Exit to Commonwealth – the one lane approach to Commonwealth is sufficient now due to the light traffic but will not be enough once Luzon Ave and C5 is completed, bringing more vehicles to this area.

EDSA traffic: view from the top

Traffic along Epifanio Delos Santos Avenue (EDSA) or Circumferential Road 4 is quite infamous considering it being a if not the main artery of Metro Manila and carrying much vehicular and passenger traffic between cities like Pasay City, Makati City, Mandaluyong City, Pasig City, Quezon City and Caloocan City where it has major junctions with other major thoroughfares like Roxas Boulevard, South Superhighway, Ayala Ave., Gil Puyat (Buendia) Ave., Shaw Blvd., Ortigas Ave., Aurora Blvd., East and Timog Avenues, Quezon Ave., North Ave., Roosevelt Ave., NLEX and A. Bonifacio Ave., Rizal Ave. and MacArthur Highway.

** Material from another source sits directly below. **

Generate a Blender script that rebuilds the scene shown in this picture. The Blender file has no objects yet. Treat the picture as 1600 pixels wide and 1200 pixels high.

Shown in the following photos are traffic conditions along EDSA during a holiday, and typical afternoon peak and evening on a weekday. The section featured is the stretch from the Ortigas junction to Camp Aguinaldo. Visible in the photos are the high-rise condominiums along Connecticut Street (upper left) and the developments at the Araneta Center including the Araneta Coliseum in the Cubao commercial district. The green area on the upper right is Camp Aguinaldo, headquarters of the Armed Forces of the Philippines (AFP), while the rooftops at the right are of houses located in an high-end exclusive subdivision (Corinthian Gardens). In the middle of EDSA is the MRT-3’s elevated tracks.

Photo taken from the 35F of the Robinsons-Equitable Tower shows light traffic along EDSA during a holiday. Traffic probably is similar during Sundays while such volumes may be observed on Saturdays only in the early mornings; before 9:00 or 10:00 AM when the shopping malls open.

Photo taken at 5:44 pm showing traffic congestion on both directions (northbound and southbound) of EDSA including the overpasses at its intersection with Ortigas Ave. An MRT-3 train is visible in the middle of the photo.

Photo taken at 6:16 pm with the headlights and taillights indicative of the traffic density during the early evening. Such congestion now usually extends past 8:00 pm with cases where EDSA is still congested near midnight. Such cases are more common now rather than exceptional.